START DATA SECTION
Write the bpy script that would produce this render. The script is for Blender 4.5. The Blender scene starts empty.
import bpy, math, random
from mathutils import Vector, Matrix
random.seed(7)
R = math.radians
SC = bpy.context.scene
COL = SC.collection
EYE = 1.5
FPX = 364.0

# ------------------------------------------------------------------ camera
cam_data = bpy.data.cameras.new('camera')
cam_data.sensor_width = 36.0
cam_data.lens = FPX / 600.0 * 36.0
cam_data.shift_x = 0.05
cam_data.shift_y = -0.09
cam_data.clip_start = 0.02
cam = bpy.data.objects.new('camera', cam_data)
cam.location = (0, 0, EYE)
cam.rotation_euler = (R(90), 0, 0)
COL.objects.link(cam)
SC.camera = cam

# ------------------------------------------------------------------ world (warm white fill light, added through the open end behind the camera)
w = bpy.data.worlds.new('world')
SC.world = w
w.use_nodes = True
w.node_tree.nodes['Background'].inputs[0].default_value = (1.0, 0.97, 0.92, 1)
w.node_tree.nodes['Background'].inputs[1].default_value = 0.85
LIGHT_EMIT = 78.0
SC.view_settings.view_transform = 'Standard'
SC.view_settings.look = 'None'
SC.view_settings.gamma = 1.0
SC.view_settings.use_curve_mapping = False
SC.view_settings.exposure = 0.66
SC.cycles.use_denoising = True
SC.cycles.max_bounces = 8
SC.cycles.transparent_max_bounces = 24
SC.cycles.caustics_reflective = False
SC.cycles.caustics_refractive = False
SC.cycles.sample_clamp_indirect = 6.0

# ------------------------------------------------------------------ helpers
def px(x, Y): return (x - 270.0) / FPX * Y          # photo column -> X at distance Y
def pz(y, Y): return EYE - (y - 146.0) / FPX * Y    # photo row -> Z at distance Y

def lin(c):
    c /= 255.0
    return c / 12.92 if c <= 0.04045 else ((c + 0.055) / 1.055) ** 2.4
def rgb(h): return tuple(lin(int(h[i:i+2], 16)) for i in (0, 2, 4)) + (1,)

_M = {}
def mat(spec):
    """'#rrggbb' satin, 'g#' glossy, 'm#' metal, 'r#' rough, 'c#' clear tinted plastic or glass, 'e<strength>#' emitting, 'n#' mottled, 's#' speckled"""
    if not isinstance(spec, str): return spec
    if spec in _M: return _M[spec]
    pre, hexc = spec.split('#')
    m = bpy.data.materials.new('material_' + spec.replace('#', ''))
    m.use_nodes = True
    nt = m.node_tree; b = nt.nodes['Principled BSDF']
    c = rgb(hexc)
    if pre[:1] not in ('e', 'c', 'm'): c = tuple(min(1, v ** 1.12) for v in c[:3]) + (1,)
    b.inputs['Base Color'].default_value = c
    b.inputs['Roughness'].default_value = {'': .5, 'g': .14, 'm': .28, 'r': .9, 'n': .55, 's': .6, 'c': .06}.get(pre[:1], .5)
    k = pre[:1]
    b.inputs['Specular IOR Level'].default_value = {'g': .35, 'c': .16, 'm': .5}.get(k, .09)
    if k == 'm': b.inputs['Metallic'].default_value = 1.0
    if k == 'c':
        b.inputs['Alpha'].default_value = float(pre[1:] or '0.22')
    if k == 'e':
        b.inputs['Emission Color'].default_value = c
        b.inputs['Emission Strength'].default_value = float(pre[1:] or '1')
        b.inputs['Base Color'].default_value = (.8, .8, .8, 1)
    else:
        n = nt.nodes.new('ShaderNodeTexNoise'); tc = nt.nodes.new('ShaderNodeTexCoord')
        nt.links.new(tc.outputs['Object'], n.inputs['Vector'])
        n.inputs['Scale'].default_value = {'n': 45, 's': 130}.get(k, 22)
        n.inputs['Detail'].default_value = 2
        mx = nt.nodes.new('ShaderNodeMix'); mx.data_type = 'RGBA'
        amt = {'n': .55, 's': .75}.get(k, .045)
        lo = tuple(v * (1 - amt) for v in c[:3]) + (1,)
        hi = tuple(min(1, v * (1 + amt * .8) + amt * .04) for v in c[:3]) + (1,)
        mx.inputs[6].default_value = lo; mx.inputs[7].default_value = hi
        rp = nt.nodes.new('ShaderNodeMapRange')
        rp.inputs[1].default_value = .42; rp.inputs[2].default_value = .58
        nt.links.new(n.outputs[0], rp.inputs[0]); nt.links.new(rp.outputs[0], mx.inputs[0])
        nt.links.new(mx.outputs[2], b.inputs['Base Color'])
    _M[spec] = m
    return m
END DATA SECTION
PROBLEM TO SOLVE -> Output all of the material exactly as written.

EXERCISE RESPONSE ->
Write the bpy script that would produce this render. The script is for Blender 4.5. The Blender scene starts empty.
import bpy, math, random
from mathutils import Vector, Matrix
random.seed(7)
R = math.radians
SC = bpy.context.scene
COL = SC.collection
EYE = 1.5
FPX = 364.0

# ------------------------------------------------------------------ camera
cam_data = bpy.data.cameras.new('camera')
cam_data.sensor_width = 36.0
cam_data.lens = FPX / 600.0 * 36.0
cam_data.shift_x = 0.05
cam_data.shift_y = -0.09
cam_data.clip_start = 0.02
cam = bpy.data.objects.new('camera', cam_data)
cam.location = (0, 0, EYE)
cam.rotation_euler = (R(90), 0, 0)
COL.objects.link(cam)
SC.camera = cam

# ------------------------------------------------------------------ world (warm white fill light, added through the open end behind the camera)
w = bpy.data.worlds.new('world')
SC.world = w
w.use_nodes = True
w.node_tree.nodes['Background'].inputs[0].default_value = (1.0, 0.97, 0.92, 1)
w.node_tree.nodes['Background'].inputs[1].default_value = 0.85
LIGHT_EMIT = 78.0
SC.view_settings.view_transform = 'Standard'
SC.view_settings.look = 'None'
SC.view_settings.gamma = 1.0
SC.view_settings.use_curve_mapping = False
SC.view_settings.exposure = 0.66
SC.cycles.use_denoising = True
SC.cycles.max_bounces = 8
SC.cycles.transparent_max_bounces = 24
SC.cycles.caustics_reflective = False
SC.cycles.caustics_refractive = False
SC.cycles.sample_clamp_indirect = 6.0

# ------------------------------------------------------------------ helpers
def px(x, Y): return (x - 270.0) / FPX * Y          # photo column -> X at distance Y
def pz(y, Y): return EYE - (y - 146.0) / FPX * Y    # photo row -> Z at distance Y

def lin(c):
    c /= 255.0
    return c / 12.92 if c <= 0.04045 else ((c + 0.055) / 1.055) ** 2.4
def rgb(h): return tuple(lin(int(h[i:i+2], 16)) for i in (0, 2, 4)) + (1,)

_M = {}
def mat(spec):
    """'#rrggbb' satin, 'g#' glossy, 'm#' metal, 'r#' rough, 'c#' clear tinted plastic or glass, 'e<strength>#' emitting, 'n#' mottled, 's#' speckled"""
    if not isinstance(spec, str): return spec
    if spec in _M: return _M[spec]
    pre, hexc = spec.split('#')
    m = bpy.data.materials.new('material_' + spec.replace('#', ''))
    m.use_nodes = True
    nt = m.node_tree; b = nt.nodes['Principled BSDF']
    c = rgb(hexc)
    if pre[:1] not in ('e', 'c', 'm'): c = tuple(min(1, v ** 1.12) for v in c[:3]) + (1,)
    b.inputs['Base Color'].default_value = c
    b.inputs['Roughness'].default_value = {'': .5, 'g': .14, 'm': .28, 'r': .9, 'n': .55, 's': .6, 'c': .06}.get(pre[:1], .5)
    k = pre[:1]
    b.inputs['Specular IOR Level'].default_value = {'g': .35, 'c': .16, 'm': .5}.get(k, .09)
    if k == 'm': b.inputs['Metallic'].default_value = 1.0
    if k == 'c':
        b.inputs['Alpha'].default_value = float(pre[1:] or '0.22')
    if k == 'e':
        b.inputs['Emission Color'].default_value = c
        b.inputs['Emission Strength'].default_value = float(pre[1:] or '1')
        b.inputs['Base Color'].default_value = (.8, .8, .8, 1)
    else:
        n = nt.nodes.new('ShaderNodeTexNoise'); tc = nt.nodes.new('ShaderNodeTexCoord')
        nt.links.new(tc.outputs['Object'], n.inputs['Vector'])
        n.inputs['Scale'].default_value = {'n': 45, 's': 130}.get(k, 22)
        n.inputs['Detail'].default_value = 2
        mx = nt.nodes.new('ShaderNodeMix'); mx.data_type = 'RGBA'
        amt = {'n': .55, 's': .75}.get(k, .045)
        lo = tuple(v * (1 - amt) for v in c[:3]) + (1,)
        hi = tuple(min(1, v * (1 + amt * .8) + amt * .04) for v in c[:3]) + (1,)
        mx.inputs[6].default_value = lo; mx.inputs[7].default_value = hi
        rp = nt.nodes.new('ShaderNodeMapRange')
        rp.inputs[1].default_value = .42; rp.inputs[2].default_value = .58
        nt.links.new(n.outputs[0], rp.inputs[0]); nt.links.new(rp.outputs[0], mx.inputs[0])
        nt.links.new(mx.outputs[2], b.inputs['Base Color'])
    _M[spec] = m
    return m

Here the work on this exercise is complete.